For systems where classification is uncertain: apply the conservative default. Classify as high-risk until you can substantiate a lower classification. Document your reasoning.

Step 3: Set Up AI Governance

Compliance requires accountability structures. At minimum:

  • Appoint an AI Officer (or assign the function to an existing role like the DPO or CTO)
  • Define the AI Officer's responsibilities: maintaining the inventory, overseeing classification, approving risk downgrades, liaising with supervisory authorities
  • Establish a governance process for new AI system procurement: no new high-risk AI without classification, DPIA/FRIA assessment, and sign-off
  • Create a policy document that sets out your organisation's AI governance framework

Step 4: Prioritise High-Risk Systems

Not all compliance work has equal urgency. Focus first on your high-risk AI systems in the categories that took effect earliest:

  • Art. 5 prohibited practices: compliance required since 2 February 2025
  • Art. 4 AI literacy: required since 2 February 2025
  • High-risk AI in regulated products (Annex I): deadline 2 August 2028
  • Stand-alone high-risk AI (Annex III): deadline 2 December 2027

For Annex III high-risk systems: build your compliance dossier now. The 2027 deadline appears distant but the work is substantial: FRIA, DPIA, human oversight arrangements, training documentation, log retention systems.

Step 5: Establish Supplier Relationships

For every high-risk AI system you procure: engage your supplier.

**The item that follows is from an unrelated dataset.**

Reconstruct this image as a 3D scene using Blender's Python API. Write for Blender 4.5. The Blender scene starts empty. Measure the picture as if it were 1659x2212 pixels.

Request:

  • The provider's technical documentation (summary)
  • The EU declaration of conformity (or conformity assessment status)
  • The instructions for use
  • The EU database registration number
  • Contractual commitments on incident notification, performance monitoring, and documentation updates

Suppliers who cannot or will not provide this information present a compliance risk. Document your requests and their responses.

Compliance Checklist

  1. Is there a complete AI inventory for your organisation?
  2. Has every AI system been classified against Art. 5 and Art. 6?
  3. Is there an appointed AI Officer with defined responsibilities?
  4. Is there a governance process for new AI procurement?
  5. Have you engaged suppliers of high-risk AI systems and requested compliance documentation?
  6. Is there a documented compliance roadmap for high-risk AI systems with deadlines assigned?